Była sędzia nie musi zwracać 100 tys. zł za niesłuszne wyroki
Była sędzia Marianna K. nie musi zapłacić
prawie 100 tys. zł, których domagał się od niej Sąd Okręgowy we
Wrocławiu za błędy przy wyrokach dotyczących licytacji.
03.04.2006 | aktual.: 03.04.2006 16:42
Sąd Najwyższy uznał wyroki Marianny K. za niesłuszne i wrocławski sąd okręgowy musiał wypłacić prawie 100 tys. zł w formie odszkodowania jednemu z przedsiębiorców, który brał udział w niezgodnej z prawem licytacji.
Zdaniem sędzi Bożenny Kaczorowskiej, Marianna K. nie działała umyślnie i skoro tak - to zgodnie z przepisami prawa pracy - szkoda, jaką powinna naprawić, nie może przekraczać 3-miesięcznego wynagrodzenia, jakie otrzymywała. Była sędzia została wezwana do zapłaty i w sumie w ratach wpłaciła na konto wrocławskiego sądu ponad 13 tys. zł. Zatem szkoda została naprawiona, nawet z naddatkiem - uzasadniała wyrok sędzia. Tym samym, oddaliła pozew wrocławskiego sądu jako niezasadny.
Marianna K. nie stawiła się w sądzie na ogłoszeniu wyroku. Jej pełnomocnik nie chciała rozmawiać z dziennikarzami.

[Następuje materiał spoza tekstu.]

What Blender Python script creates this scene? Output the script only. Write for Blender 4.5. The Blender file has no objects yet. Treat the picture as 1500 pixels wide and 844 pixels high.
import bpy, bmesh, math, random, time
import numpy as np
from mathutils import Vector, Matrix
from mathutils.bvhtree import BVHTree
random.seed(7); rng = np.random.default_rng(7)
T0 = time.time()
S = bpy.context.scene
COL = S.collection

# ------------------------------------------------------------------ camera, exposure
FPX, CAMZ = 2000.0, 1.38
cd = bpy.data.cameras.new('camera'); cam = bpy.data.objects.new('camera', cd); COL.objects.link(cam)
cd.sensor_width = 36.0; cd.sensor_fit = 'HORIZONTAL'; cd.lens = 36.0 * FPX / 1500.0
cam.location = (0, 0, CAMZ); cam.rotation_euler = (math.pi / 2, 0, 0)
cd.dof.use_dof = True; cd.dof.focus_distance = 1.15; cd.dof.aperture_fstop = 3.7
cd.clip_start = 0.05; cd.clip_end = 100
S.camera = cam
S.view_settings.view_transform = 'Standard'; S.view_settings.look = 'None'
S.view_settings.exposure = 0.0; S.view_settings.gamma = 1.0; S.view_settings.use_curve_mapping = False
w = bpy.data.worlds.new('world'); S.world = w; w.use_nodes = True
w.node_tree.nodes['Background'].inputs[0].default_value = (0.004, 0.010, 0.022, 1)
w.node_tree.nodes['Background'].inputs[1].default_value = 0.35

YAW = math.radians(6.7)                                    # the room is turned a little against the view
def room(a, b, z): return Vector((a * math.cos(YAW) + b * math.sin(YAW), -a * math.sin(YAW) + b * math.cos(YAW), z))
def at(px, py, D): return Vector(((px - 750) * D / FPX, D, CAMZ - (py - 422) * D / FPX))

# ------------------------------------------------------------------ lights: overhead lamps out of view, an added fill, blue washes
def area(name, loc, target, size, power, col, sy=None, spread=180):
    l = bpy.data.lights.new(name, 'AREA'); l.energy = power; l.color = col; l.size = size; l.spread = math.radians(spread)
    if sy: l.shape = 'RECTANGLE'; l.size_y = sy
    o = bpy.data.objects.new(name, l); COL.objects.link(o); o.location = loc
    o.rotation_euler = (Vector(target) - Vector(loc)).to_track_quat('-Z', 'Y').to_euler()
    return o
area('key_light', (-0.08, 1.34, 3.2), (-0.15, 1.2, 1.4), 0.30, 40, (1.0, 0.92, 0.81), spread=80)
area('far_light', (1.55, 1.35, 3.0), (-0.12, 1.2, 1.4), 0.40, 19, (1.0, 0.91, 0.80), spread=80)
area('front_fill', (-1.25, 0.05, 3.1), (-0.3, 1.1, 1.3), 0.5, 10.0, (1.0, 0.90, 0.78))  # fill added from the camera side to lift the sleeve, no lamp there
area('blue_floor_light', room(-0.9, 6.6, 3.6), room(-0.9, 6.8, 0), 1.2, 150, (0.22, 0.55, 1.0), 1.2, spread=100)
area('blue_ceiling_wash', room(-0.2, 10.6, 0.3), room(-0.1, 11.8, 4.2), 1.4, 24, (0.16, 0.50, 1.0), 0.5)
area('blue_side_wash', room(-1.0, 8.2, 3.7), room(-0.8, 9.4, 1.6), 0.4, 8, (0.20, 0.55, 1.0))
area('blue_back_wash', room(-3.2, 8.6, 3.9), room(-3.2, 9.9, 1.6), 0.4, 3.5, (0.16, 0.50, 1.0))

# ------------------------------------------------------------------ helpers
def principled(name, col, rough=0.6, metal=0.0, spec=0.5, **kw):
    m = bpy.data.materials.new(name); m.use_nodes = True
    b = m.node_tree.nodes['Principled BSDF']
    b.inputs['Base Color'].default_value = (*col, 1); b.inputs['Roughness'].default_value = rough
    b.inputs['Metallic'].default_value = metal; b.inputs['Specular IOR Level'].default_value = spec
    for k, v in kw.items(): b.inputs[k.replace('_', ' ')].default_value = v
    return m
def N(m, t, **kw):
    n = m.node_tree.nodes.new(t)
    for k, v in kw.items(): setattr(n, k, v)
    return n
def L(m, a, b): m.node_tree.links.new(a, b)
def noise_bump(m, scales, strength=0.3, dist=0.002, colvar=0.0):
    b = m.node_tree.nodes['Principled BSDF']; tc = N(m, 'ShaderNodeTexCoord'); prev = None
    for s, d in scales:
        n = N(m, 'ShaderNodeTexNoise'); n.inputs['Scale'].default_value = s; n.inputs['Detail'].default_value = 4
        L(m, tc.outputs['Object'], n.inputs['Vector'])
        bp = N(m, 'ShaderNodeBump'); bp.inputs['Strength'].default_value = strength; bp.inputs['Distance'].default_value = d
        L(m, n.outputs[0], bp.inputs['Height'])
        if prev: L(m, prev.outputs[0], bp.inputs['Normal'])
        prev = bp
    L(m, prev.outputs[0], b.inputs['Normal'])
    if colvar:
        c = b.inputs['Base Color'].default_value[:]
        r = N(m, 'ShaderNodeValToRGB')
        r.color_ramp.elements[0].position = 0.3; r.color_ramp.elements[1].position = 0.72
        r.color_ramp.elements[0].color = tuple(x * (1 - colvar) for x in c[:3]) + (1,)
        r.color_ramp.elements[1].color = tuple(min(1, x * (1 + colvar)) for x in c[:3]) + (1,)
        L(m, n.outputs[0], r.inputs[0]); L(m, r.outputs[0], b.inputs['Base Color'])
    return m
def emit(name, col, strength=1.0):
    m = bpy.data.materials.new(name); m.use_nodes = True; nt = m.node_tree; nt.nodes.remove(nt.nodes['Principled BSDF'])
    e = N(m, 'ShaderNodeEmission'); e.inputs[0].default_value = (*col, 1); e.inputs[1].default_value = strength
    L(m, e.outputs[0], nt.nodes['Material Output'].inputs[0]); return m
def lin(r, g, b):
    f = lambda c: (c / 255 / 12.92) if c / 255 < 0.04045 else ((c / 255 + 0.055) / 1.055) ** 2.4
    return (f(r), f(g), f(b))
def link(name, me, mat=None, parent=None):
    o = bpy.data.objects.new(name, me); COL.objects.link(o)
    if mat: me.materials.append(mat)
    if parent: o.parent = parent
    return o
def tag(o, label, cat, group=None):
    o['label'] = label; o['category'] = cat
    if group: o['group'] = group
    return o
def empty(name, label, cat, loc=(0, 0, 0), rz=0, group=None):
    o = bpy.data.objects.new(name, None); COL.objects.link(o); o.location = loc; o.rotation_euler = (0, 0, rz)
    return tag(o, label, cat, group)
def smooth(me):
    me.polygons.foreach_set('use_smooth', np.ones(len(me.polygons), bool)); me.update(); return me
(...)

Oprócz tego, że wyroki Marianny K. - byłej sędzi wydziału cywilnego Sądu Rejonowego Wrocław-Krzyki - zostały unieważnione, została ona też prawomocnie skazana na karę pół roku więzienia w zawieszeniu na dwa lata. Sędzia zajmowała się licytacjami upadłych przedsiębiorstw. Uznano ją winną tego, że w okresie od 1994 do 1995 roku nie dopełniła obowiązków służbowych, m.in. zezwoliła komornikowi na prowadzenie licytacji nieruchomości należących do upadłych firm i spółdzielni, bez obecności sędziego. Siedem decyzji unieważnił Sąd Najwyższy.
Właściciele zlicytowanych firm odwołali się od wyroków sądu. Dwa lata temu uprawomocnił się wyrok wrocławskiego sądu, przyznający jednemu z biznesmenów odszkodowanie w wysokości prawie 100 tys. zł. Mężczyzna brał udział w jednej z licytacji i nabył wystawioną na sprzedaż nieruchomość. Zapłacił za budynki ponad 400 tys. zł. Część kwoty komornik wpłacił na konto syndyka, a prawie 100 tys. zł zatrzymał dla siebie. Nie wystawił jednak żadnego dokumentu.
Po uchyleniu wyroków biznesmen musiał jeszcze raz zapłacić za prawo własności budynków. Wystąpił do sądu o odszkodowanie. Pieniądze w miesiąc po uprawomocnieniu się wyroku zostały mu wypłacone.
Przedsiębiorca nie jest jedynym, który wystąpił o zwrot pieniędzy. Na rozstrzygnięcie w Sądzie Najwyższym czeka sprawa innej firmy, która domaga się kilku milionów odszkodowania.